The Knights again looked poised to take a lead of their own when Plumlee rushed 19 yards to the Pirates' 17, only to have the ball punched out from behind—only the fifth lost fumble of 2022 for UCF. ECU drove 80 yards the other way for a 10-0 edge.
UCF's third possession ended in a third straight turnover on a fourth-down Plumlee pass attempt from the ECU 37. The Pirates again marched impressively the other way, 72 yards for a 17-0 advantage.
Only a 37-yard completion to Kobe Hudson with two seconds left in the half permitted a Colton Boomer field goal to account for the 17-3 halftime score.

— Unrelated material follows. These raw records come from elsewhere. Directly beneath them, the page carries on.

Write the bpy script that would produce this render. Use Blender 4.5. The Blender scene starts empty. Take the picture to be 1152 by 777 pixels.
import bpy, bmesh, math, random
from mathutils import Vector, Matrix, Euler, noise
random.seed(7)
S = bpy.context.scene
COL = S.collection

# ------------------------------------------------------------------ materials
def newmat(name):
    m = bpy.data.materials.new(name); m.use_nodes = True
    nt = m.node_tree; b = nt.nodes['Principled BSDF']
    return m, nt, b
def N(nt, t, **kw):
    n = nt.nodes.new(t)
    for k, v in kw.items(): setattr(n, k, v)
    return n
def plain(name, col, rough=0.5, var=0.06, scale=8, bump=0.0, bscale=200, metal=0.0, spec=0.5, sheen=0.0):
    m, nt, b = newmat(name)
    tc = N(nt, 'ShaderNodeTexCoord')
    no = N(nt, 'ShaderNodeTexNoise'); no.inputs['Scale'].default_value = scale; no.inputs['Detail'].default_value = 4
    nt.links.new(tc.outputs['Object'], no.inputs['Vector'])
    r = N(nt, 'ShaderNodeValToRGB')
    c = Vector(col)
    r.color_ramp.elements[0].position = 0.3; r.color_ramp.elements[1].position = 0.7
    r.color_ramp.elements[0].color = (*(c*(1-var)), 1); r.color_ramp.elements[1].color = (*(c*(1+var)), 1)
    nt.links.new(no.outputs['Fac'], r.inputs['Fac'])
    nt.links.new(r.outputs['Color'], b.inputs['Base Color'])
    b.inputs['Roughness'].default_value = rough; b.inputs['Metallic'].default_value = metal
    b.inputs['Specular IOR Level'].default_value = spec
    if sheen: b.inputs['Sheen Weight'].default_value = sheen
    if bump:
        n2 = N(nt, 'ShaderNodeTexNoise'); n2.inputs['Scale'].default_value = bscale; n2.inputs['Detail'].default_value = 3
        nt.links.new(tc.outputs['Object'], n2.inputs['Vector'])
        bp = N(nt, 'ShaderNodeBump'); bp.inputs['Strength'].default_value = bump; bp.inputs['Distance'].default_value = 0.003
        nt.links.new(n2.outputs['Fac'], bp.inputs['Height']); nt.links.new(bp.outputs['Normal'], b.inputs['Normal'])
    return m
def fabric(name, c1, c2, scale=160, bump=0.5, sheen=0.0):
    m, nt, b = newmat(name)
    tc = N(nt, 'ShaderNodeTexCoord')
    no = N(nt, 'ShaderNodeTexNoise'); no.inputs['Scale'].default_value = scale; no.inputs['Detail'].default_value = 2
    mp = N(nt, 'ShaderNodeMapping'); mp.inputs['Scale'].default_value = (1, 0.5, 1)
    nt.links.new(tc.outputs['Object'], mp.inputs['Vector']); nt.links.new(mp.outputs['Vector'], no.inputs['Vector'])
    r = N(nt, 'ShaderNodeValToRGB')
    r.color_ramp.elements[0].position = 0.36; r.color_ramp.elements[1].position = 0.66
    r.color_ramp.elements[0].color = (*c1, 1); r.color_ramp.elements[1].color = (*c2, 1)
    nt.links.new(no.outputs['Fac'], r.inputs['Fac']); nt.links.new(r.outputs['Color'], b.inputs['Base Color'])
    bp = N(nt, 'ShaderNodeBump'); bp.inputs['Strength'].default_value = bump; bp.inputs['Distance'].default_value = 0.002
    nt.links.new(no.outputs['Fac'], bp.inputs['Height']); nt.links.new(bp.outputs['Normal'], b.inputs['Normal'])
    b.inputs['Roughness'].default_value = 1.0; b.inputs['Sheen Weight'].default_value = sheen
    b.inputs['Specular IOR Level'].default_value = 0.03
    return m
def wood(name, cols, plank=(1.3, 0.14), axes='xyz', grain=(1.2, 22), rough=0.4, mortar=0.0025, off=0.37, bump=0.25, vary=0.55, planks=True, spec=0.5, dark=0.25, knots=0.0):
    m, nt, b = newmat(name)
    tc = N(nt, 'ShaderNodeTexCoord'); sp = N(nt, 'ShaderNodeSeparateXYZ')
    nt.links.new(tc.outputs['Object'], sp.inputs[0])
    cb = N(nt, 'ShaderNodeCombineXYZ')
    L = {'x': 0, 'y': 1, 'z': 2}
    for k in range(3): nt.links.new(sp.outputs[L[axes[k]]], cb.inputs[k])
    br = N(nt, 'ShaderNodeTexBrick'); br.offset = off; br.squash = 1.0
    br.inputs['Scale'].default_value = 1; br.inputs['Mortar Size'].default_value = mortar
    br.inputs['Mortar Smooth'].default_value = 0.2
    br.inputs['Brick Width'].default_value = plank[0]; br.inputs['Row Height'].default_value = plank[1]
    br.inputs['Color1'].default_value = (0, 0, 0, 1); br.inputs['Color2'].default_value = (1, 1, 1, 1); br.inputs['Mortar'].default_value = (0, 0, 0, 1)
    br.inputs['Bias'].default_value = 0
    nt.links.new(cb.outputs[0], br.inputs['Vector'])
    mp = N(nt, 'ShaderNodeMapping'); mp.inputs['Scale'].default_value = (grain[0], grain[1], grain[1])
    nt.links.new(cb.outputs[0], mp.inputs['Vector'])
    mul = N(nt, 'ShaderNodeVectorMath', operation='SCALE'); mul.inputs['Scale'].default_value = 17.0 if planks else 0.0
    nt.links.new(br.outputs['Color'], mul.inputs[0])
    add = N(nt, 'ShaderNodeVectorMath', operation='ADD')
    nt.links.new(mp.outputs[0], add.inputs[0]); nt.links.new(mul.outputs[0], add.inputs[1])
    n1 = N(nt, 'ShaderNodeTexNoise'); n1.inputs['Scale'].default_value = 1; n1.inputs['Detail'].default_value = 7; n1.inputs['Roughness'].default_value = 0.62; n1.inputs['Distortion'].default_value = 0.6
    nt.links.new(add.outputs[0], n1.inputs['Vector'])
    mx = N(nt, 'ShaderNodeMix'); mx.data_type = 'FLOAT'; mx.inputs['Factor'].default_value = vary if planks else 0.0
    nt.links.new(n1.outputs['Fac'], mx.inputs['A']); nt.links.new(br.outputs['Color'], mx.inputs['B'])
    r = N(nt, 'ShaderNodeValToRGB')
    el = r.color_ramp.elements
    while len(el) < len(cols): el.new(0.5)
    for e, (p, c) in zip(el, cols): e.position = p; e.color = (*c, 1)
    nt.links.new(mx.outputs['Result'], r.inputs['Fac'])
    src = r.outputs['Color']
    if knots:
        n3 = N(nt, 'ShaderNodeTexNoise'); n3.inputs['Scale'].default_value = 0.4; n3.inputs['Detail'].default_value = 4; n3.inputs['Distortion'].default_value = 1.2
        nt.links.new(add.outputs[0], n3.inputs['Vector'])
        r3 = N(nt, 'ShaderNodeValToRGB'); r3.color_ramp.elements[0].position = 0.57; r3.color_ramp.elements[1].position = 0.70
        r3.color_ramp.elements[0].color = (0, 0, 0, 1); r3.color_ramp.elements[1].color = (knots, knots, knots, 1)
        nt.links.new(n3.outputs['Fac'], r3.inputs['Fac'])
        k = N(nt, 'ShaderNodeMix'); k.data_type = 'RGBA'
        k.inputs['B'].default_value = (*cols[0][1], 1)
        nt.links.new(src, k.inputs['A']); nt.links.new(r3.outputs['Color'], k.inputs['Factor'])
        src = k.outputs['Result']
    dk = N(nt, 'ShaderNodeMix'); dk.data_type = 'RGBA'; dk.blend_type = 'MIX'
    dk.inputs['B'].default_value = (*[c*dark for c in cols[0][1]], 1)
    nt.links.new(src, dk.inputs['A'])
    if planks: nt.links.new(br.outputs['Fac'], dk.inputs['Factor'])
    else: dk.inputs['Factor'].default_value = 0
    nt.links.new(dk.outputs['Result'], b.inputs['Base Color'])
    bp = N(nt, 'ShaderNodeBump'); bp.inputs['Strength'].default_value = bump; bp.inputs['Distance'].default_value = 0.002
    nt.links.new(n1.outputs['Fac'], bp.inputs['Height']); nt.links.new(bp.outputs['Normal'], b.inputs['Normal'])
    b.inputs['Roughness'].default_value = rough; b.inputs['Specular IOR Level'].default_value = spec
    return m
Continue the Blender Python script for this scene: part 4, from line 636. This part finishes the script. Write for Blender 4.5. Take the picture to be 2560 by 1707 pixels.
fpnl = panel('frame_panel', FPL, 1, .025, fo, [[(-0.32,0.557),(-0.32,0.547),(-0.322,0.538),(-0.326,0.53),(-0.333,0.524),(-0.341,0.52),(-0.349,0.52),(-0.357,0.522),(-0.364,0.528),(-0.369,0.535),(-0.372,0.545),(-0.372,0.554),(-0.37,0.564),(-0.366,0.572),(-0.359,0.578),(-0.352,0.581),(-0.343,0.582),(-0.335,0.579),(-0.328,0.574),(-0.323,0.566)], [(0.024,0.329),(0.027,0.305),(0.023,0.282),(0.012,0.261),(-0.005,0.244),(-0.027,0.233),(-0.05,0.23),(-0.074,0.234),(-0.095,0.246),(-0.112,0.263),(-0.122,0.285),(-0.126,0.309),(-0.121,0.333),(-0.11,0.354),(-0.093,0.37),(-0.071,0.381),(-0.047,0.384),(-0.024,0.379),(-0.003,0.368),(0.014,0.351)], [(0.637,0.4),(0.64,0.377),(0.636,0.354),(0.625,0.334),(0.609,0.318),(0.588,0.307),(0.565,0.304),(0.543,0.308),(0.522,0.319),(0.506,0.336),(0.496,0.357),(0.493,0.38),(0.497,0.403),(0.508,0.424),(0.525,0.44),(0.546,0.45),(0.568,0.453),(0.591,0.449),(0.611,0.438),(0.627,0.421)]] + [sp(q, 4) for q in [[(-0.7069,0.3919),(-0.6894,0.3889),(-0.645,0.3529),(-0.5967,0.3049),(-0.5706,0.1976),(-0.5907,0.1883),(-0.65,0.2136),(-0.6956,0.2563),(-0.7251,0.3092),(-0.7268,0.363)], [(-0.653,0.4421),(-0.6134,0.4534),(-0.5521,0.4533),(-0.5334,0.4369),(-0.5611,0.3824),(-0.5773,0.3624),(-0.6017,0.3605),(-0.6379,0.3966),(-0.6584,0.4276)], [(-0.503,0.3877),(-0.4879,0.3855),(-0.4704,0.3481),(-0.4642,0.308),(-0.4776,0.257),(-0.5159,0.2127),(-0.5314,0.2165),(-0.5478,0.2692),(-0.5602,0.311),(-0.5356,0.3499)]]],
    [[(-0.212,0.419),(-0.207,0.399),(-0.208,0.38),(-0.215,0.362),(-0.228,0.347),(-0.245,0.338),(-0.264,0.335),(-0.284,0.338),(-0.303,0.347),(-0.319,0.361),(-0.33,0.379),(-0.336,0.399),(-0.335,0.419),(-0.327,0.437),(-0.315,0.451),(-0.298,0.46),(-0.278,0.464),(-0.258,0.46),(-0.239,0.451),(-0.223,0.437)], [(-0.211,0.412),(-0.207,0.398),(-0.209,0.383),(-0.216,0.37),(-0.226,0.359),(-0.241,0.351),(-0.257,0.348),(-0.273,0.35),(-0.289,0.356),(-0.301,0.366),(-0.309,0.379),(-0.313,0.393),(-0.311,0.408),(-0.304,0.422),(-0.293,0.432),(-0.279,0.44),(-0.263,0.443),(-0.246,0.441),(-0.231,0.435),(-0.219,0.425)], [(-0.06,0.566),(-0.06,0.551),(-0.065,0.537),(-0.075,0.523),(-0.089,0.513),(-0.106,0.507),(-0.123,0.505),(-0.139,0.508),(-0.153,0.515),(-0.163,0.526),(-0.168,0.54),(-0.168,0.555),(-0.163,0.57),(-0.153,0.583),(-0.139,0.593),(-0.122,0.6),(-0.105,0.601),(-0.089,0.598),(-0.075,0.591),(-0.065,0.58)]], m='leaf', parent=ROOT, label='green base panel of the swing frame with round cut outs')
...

"That (field goal) was exactly what we needed," said offensive coordinator Chip Lindsey as he walked into the visiting locker room. "Hell of a job right there at the end. Let's go!"
Said Williams, "The second half is ours. We are all in this together. Let's match their energy and take over the whole stadium."
Concluded Malzahn, "We turned the ball over three times or we'd have 24 points.
"But we don't.
"So flip the switch.
"It's a matter of us holding onto the football. Squeeze the ball and we're going to come back and win the game."
Captain Sam Jackson had the last word, "Fellas, I want you to use this opportunity right here to remember what the loss to Louisville felt like. Use it as motivation.
"We got it all in our hands right now. Let's go out and be the best second-half football team in the nation.
"Let's be about it right now."
And then UCF went about giving itself a chance.
As Jackson had requested, his Knights drove impressively, 74 yards in 10 plays—the biggest play coming on a 30-yard completion to tight end Alec Holler to go with a Plumlee fourth-down conversion run. When Bowser scored from the three it became 17-10.
But ECU came right back with a 75-yard TD drive of its own. After a sack of Plumlee and a three and out by the visitors, ECU held the ball almost seven minutes on the way to a field goal.
UCF fought back for another Boomer field goal—but ECU added another TD on a 37-yard run and the Pirates eliminated any chance of late drama with another interception with a minute to go.
The final statistics didn't come close to telling the story.
ECU had only one more first down than did UCF and only 32 more total yards.
That stat sheet didn't truly indicate the manner in which the Pirates dominated time of possession and how ECU quarterback Holton Ahlers controlled the evening with his mostly short passing attack (he was 30 of 36 for 311 yards).
Meanwhile UCF standout Ryan O'Keefe didn't have a rush or reception until the fourth period.
The home team prospered by way of four sacks, seven tackles for loss, four pass breakups and three quarterback hurries.
There wasn't much for the Knights to hang their hats on.
Malzahn put it in perspective—and he never sugarcoats defeats:
"Here's the bottom line—we got our butts kicked—offense, defense, special teams.
"We got whipped today. And we've got to be men about it. We can start dividing or we can understand we played like crap, they played really good, and it's one loss.
"We still control our destiny, we got Cincinnati next week. That's what we gotta do.
"We'll regroup. Good teams don't always play their best. We didn't tonight and they did.
"That's the way it goes in life. Sometimes it doesn't go your way and now you have to make a choice."
A sage old Hall of Fame football coach used to say, "Losing tells you you're not good enough."
The Knights now will be about finding out if they can be good enough the rest of the way.
Because that's what will be required.